Monitoring morphological changes in 2D monolayer semiconductors using atom-thick plasmonic nanocavities

ACS Nano. 2015 Jan 27;9(1):825-30. doi: 10.1021/nn5064198. Epub 2014 Dec 17.

Abstract

Nanometer-sized gaps between plasmonically coupled adjacent metal nanoparticles enclose extremely localized optical fields, which are strongly enhanced. This enables the dynamic investigation of nanoscopic amounts of material in the gap using optical interrogation. Here we use impinging light to directly tune the optical resonances inside the plasmonic nanocavity formed between single gold nanoparticles and a gold surface, filled with only yoctograms of semiconductor. The gold faces are separated by either monolayers of molybdenum disulfide (MoS2) or two-unit-cell thick cadmium selenide (CdSe) nanoplatelets. This extreme confinement produces modes with 100-fold compressed wavelength, which are exquisitely sensitive to morphology. Infrared scattering spectroscopy reveals how such nanoparticle-on-mirror modes directly trace atomic-scale changes in real time.

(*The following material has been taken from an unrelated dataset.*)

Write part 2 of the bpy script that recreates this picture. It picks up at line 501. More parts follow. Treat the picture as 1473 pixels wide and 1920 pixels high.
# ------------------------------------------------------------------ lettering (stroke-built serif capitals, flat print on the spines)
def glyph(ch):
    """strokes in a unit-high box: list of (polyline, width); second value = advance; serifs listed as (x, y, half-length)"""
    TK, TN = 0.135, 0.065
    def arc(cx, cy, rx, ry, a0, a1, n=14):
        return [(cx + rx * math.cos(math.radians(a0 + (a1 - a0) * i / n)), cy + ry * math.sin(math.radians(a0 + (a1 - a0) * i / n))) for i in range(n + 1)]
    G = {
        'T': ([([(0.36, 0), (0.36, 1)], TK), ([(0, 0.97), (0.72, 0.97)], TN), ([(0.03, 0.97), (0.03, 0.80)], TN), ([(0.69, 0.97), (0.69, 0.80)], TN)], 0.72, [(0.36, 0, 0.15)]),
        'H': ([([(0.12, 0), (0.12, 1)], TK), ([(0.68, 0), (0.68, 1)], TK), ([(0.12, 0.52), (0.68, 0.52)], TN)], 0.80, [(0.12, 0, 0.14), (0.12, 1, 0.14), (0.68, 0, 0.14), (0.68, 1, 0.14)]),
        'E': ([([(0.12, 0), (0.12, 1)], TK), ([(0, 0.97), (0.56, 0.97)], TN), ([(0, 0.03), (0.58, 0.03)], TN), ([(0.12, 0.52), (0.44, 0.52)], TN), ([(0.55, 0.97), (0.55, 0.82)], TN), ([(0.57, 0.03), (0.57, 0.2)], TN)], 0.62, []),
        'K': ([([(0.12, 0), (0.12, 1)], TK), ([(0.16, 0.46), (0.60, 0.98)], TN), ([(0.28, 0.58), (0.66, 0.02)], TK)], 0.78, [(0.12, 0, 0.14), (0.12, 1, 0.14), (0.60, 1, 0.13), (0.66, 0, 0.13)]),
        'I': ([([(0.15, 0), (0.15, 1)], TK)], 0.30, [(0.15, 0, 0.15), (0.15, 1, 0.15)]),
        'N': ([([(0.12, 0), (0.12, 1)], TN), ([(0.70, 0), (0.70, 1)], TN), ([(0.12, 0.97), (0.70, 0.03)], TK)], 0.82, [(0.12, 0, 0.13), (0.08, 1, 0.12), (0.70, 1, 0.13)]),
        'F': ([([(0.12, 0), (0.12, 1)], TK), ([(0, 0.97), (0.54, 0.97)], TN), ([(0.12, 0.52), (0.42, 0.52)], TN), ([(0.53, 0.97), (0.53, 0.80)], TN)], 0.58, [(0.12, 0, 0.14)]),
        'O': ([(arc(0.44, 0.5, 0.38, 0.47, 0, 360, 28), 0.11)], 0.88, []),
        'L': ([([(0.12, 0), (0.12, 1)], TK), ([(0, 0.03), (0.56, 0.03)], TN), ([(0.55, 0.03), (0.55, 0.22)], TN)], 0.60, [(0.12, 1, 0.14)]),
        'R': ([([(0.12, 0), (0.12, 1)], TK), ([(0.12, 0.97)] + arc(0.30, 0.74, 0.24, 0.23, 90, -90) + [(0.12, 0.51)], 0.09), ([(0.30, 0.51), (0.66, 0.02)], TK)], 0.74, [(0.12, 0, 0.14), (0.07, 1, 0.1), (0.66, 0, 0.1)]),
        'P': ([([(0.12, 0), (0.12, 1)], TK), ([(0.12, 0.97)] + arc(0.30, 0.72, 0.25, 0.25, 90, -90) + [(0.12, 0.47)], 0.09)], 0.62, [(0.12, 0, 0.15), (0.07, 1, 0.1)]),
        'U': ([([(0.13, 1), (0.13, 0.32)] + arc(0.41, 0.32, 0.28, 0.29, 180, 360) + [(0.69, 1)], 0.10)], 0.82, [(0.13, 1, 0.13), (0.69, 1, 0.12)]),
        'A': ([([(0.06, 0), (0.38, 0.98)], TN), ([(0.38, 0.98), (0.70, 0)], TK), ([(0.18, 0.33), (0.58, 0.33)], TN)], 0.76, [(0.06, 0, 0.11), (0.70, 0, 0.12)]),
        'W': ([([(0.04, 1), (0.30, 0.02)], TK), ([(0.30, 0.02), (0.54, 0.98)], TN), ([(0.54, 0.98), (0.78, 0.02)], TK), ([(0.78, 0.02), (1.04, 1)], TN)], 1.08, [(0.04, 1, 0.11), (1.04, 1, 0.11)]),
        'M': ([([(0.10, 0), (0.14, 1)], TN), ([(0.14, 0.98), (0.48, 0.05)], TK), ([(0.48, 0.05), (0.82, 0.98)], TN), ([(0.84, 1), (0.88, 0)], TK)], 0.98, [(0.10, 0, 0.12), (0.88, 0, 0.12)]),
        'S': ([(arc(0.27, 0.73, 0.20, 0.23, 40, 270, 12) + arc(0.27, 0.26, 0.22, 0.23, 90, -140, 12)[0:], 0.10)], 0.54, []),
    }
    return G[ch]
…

Instabilities observed in the facets are crucial for applications such as heat-assisted magnetic recording that demand long-lifetime nanoscale plasmonic structures, but the spectral sensitivity also allows directly tracking photochemical reactions in these 2-dimensional solids.

Keywords: 2D-materials; molybdenum disulfide; nano-optics; nanoparticles; tunable plasmons; waveguides.